----- Data section

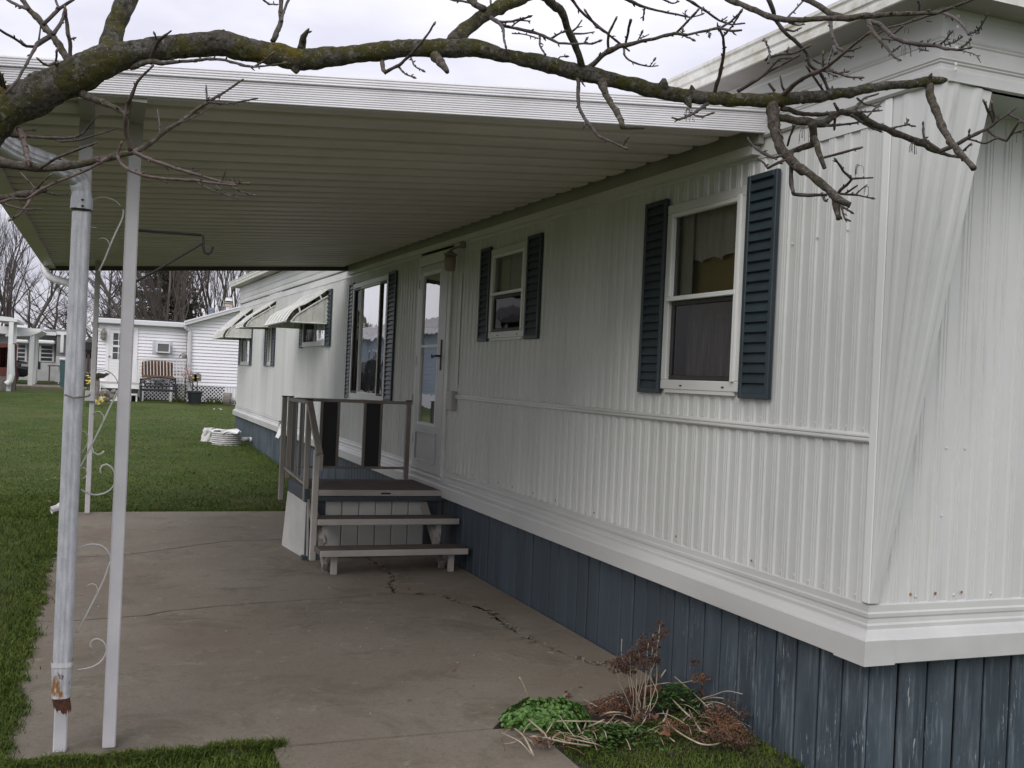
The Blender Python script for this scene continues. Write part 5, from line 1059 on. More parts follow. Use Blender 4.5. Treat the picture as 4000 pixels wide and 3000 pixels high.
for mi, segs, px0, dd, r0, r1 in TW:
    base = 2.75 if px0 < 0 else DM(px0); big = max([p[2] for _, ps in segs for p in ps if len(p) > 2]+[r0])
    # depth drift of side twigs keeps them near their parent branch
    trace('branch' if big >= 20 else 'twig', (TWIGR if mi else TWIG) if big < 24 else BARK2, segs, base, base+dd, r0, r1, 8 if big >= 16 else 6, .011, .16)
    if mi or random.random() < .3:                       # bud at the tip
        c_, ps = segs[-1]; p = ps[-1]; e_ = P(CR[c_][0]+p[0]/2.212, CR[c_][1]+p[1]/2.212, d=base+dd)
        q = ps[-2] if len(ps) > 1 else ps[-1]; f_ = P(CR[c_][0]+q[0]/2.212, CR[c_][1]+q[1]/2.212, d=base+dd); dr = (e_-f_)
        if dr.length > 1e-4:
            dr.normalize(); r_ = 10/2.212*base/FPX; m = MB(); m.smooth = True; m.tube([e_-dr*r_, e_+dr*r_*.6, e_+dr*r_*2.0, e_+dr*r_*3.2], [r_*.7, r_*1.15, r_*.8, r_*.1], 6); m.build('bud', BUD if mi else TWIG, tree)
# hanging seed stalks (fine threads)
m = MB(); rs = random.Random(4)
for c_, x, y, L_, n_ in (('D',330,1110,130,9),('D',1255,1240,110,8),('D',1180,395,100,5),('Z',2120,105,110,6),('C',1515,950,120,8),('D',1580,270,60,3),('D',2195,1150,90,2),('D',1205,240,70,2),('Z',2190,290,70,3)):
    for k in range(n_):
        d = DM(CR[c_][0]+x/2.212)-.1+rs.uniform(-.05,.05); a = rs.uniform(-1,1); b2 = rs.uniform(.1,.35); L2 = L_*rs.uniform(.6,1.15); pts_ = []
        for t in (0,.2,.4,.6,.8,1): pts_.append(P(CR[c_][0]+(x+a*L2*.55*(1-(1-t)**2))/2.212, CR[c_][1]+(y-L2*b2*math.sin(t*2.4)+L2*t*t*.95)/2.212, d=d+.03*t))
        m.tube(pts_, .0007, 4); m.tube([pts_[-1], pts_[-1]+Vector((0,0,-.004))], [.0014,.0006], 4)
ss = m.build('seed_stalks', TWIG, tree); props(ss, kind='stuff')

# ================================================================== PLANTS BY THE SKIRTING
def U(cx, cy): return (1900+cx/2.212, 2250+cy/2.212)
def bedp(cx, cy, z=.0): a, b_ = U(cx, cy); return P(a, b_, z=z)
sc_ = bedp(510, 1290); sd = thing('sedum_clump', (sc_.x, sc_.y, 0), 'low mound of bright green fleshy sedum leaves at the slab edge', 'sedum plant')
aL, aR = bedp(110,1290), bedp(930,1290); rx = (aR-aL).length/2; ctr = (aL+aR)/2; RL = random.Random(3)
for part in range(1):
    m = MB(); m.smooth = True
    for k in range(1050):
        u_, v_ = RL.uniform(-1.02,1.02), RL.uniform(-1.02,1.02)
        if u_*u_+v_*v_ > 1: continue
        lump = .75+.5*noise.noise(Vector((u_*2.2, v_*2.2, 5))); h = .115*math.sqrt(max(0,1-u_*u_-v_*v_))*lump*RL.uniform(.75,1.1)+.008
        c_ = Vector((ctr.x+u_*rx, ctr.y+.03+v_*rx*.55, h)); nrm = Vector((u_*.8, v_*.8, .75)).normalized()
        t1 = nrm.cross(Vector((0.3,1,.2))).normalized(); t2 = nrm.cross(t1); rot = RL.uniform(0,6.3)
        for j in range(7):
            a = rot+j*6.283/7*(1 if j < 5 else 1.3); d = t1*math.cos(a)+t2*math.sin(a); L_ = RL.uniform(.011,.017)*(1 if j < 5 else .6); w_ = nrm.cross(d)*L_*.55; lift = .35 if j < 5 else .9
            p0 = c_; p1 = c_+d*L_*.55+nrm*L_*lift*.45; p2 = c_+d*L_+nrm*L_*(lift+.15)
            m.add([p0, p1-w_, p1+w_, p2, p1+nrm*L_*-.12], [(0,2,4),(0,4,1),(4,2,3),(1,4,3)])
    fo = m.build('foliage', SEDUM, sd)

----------

What you will do: Where a line above contains the word "part", copy that line.

Solution:
The Blender Python script for this scene continues. Write part 5, from line 1059 on. More parts follow. Use Blender 4.5. Treat the picture as 4000 pixels wide and 3000 pixels high.
for part in range(1):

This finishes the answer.